In January 2025, the African Regional Organisation of the International Trade Union Confederation (ITUC-Africa) urged FIFA to increase protection misures for migrant workers in Saudi Arabia, addressing especially the issues of the end of the kafala system and allowing independent monitors of working conditions. In a letter seen by The Guardian, FIFA’s general secretary, Mattias Grafström, replied that Saudi authorities had already made sufficent commitments, promising to establish “a workers’ welfare system to monitor compliance with labour rights standards for tournament-related workers”. Yet, the British newspaper underlined that in the official Saudi bid document there is no mention of this reform; instead, it talks about a “working group” formed by Riyadh government’s members and focused on defining “a governance structure to oversee implementation of the [human rights] strategy”.
In another letter wrote by FIFA’S Director of Media, Bryan Swanson, to The Guardian in February 2025, the global football governing body assured that it “would work with counterparts with the aim to ensure commitments are upheld”. Despite all these promises, no concrete steps forward have been announced on this front yet.

Deaths are not the only thing that matters
As we saw in the Qatar case, the issue of the deaths of migrant workers attracts great interest around the world, but it is just the tip of the iceberg.

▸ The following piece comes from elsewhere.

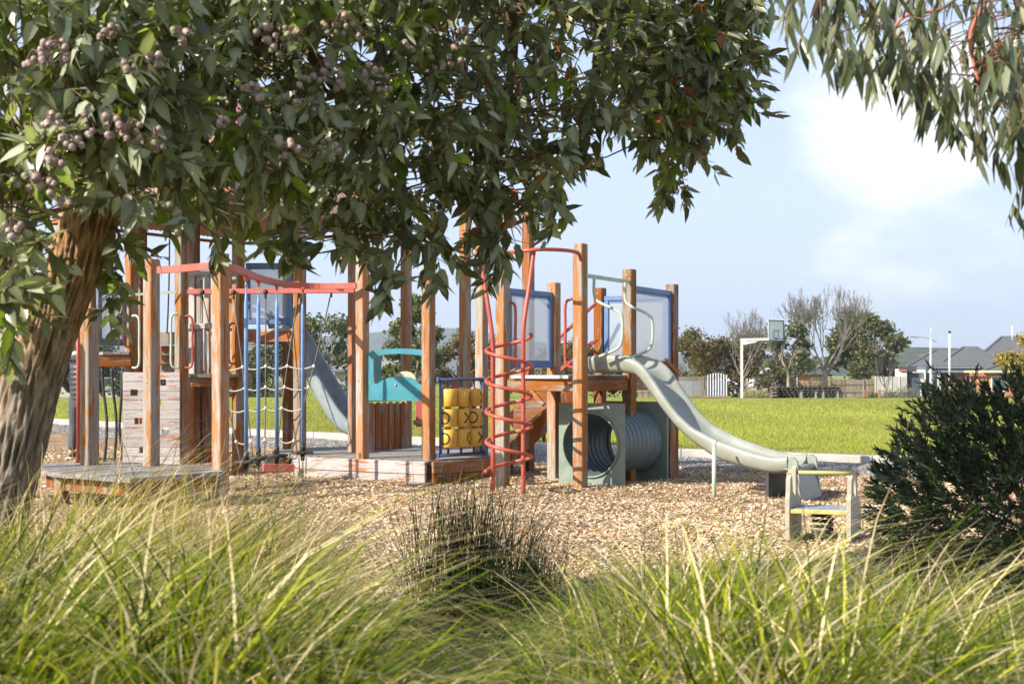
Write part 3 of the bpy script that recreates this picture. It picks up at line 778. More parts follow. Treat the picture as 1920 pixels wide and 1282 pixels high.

Given the difficulty of calculating the exact number of victims related to the World Cup, this topic risks lending itself to controversy and ambiguity.
We should not focus only on migrant workers’ deaths, but rather on the horrible circle of abuses these people have to endure in Saudi Arabia, building the infrastructures needed for the World Cup and the wider Vision 2030 project. Sometimes, in the worst cases, these sufferings can lead to death, but in most cases this does not happen. And yet this does not make the working conditions in the Arab country any less serious. The real problem is the exploitation; deaths are just one of its possible outcomes.